(Stored items from a collection)
%%

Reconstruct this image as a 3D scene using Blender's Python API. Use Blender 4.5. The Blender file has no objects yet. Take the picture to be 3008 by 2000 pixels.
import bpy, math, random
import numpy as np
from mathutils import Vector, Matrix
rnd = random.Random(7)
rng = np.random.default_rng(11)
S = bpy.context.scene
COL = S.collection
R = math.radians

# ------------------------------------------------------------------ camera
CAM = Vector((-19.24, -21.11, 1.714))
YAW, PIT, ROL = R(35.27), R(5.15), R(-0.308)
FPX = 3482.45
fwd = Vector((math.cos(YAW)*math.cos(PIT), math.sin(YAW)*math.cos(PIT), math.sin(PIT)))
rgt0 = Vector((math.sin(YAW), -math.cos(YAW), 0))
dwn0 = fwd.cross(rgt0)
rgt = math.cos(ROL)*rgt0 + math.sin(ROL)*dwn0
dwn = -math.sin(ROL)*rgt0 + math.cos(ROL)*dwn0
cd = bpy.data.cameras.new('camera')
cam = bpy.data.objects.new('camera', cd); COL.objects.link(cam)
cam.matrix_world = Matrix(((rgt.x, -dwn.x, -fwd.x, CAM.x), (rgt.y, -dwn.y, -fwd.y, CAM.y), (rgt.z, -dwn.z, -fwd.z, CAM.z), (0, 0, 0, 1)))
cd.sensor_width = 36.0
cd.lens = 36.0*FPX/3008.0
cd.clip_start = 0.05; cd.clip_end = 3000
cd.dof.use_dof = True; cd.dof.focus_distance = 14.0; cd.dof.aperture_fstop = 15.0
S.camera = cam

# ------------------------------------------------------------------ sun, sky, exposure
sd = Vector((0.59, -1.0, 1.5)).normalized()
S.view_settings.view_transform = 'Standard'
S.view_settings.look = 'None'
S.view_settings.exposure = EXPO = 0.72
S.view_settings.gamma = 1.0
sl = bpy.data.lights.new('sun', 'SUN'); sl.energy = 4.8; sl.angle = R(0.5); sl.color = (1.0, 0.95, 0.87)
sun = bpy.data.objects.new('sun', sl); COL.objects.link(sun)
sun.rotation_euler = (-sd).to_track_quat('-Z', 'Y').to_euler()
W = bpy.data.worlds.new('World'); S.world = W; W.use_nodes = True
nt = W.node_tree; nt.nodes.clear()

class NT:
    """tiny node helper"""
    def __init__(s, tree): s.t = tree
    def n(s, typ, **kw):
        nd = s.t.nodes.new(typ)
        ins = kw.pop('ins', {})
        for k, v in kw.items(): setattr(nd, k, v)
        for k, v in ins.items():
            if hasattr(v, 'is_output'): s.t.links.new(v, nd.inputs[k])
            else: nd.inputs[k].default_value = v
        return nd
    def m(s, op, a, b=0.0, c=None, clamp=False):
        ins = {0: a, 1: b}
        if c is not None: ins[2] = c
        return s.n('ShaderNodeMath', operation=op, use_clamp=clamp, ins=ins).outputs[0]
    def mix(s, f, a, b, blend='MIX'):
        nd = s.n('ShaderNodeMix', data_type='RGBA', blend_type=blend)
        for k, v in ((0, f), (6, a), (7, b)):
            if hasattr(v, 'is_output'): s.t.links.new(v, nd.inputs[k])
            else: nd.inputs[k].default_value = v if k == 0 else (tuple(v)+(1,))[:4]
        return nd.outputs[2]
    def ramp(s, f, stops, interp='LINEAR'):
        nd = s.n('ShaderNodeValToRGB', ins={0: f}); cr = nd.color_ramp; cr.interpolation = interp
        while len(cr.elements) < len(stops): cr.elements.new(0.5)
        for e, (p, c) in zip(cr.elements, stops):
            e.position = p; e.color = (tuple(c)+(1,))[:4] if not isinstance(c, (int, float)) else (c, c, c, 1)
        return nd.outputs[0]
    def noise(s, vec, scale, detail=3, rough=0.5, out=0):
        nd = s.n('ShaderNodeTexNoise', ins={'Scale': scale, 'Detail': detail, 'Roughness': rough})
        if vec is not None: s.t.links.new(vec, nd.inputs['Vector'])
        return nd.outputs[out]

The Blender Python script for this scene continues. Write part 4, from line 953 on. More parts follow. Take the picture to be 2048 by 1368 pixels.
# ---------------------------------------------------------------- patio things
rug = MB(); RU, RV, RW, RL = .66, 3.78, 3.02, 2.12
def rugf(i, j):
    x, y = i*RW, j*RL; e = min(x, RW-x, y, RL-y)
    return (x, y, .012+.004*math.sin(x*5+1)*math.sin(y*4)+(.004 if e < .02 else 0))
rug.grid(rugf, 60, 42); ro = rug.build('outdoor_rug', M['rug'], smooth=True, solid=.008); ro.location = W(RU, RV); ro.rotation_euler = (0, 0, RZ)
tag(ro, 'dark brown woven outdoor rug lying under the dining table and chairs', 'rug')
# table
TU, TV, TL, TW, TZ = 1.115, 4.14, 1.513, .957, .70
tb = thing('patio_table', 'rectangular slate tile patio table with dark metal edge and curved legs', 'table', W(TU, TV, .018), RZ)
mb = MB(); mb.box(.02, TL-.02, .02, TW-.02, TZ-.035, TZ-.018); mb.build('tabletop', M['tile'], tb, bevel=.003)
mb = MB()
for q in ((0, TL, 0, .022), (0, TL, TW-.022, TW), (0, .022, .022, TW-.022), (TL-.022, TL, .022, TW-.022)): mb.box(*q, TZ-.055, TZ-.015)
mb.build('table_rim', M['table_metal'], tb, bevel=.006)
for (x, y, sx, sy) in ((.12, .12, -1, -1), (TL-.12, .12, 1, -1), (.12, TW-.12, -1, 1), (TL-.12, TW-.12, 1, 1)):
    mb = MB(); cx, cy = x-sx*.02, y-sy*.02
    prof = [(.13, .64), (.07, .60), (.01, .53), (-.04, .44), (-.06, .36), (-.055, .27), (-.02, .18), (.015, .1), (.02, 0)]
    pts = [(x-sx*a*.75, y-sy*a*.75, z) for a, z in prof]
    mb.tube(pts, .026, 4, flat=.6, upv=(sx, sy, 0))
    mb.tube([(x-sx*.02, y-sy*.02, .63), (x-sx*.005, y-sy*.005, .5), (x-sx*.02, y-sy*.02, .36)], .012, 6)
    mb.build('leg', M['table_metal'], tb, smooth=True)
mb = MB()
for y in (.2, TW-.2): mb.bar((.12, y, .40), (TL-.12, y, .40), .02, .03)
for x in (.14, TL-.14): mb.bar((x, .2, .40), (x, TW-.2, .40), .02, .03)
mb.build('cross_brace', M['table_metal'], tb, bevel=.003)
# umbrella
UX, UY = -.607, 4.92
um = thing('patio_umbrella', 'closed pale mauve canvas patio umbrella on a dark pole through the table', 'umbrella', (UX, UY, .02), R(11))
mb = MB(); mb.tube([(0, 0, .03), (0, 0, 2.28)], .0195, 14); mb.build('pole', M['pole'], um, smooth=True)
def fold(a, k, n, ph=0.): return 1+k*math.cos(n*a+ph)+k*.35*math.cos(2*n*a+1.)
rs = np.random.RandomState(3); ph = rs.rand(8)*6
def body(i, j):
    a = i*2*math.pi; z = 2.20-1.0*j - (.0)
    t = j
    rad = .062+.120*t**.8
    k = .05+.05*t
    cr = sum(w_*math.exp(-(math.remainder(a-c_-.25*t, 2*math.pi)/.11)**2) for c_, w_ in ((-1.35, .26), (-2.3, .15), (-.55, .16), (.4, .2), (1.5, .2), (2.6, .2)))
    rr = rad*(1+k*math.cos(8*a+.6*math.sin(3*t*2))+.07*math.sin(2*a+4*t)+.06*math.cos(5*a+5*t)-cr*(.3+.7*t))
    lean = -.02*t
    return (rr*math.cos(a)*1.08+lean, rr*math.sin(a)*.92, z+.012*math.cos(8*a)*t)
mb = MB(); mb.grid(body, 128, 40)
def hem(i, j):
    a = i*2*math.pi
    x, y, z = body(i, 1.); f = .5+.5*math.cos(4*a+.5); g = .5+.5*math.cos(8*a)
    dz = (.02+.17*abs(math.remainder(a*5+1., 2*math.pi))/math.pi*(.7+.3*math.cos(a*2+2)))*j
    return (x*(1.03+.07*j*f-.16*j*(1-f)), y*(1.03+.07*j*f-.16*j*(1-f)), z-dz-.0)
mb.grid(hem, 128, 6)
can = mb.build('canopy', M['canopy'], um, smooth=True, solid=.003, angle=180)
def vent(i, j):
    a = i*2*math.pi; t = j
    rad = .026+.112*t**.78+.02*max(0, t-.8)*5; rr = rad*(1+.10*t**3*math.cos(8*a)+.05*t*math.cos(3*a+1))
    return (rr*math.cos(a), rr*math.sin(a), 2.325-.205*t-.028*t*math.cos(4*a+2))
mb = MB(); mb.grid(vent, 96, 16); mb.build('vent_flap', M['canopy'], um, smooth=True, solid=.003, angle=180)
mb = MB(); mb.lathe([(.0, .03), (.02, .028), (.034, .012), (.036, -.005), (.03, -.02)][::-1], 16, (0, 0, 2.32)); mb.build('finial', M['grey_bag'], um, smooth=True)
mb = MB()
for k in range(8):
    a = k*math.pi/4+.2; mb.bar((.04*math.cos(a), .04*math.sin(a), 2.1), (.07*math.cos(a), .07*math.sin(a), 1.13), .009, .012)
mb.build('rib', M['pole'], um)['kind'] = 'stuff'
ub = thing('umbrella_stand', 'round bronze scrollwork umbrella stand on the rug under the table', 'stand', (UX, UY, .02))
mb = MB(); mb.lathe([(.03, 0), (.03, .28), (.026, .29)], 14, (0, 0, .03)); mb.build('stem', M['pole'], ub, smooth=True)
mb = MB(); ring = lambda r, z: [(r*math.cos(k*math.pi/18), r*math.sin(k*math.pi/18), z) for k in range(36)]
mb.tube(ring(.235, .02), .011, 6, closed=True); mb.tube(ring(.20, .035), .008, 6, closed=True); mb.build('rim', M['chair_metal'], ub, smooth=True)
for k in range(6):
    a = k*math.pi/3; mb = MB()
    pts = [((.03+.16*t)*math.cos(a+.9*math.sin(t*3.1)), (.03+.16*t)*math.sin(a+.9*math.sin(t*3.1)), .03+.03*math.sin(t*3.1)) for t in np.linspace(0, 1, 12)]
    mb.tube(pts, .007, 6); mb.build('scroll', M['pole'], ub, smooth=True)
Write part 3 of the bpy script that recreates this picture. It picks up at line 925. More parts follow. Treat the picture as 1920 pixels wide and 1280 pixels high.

%%

* [Goal of the exercise]:
Reproduce verbatim the range of lines that opens the records and closes with the line containing "S.camera = cam". Omit everything after it.

* [Solution for this task]:
Reconstruct this image as a 3D scene using Blender's Python API. Use Blender 4.5. The Blender file has no objects yet. Take the picture to be 3008 by 2000 pixels.
import bpy, math, random
import numpy as np
from mathutils import Vector, Matrix
rnd = random.Random(7)
rng = np.random.default_rng(11)
S = bpy.context.scene
COL = S.collection
R = math.radians

# ------------------------------------------------------------------ camera
CAM = Vector((-19.24, -21.11, 1.714))
YAW, PIT, ROL = R(35.27), R(5.15), R(-0.308)
FPX = 3482.45
fwd = Vector((math.cos(YAW)*math.cos(PIT), math.sin(YAW)*math.cos(PIT), math.sin(PIT)))
rgt0 = Vector((math.sin(YAW), -math.cos(YAW), 0))
dwn0 = fwd.cross(rgt0)
rgt = math.cos(ROL)*rgt0 + math.sin(ROL)*dwn0
dwn = -math.sin(ROL)*rgt0 + math.cos(ROL)*dwn0
cd = bpy.data.cameras.new('camera')
cam = bpy.data.objects.new('camera', cd); COL.objects.link(cam)
cam.matrix_world = Matrix(((rgt.x, -dwn.x, -fwd.x, CAM.x), (rgt.y, -dwn.y, -fwd.y, CAM.y), (rgt.z, -dwn.z, -fwd.z, CAM.z), (0, 0, 0, 1)))
cd.sensor_width = 36.0
cd.lens = 36.0*FPX/3008.0
cd.clip_start = 0.05; cd.clip_end = 3000
cd.dof.use_dof = True; cd.dof.focus_distance = 14.0; cd.dof.aperture_fstop = 15.0
S.camera = cam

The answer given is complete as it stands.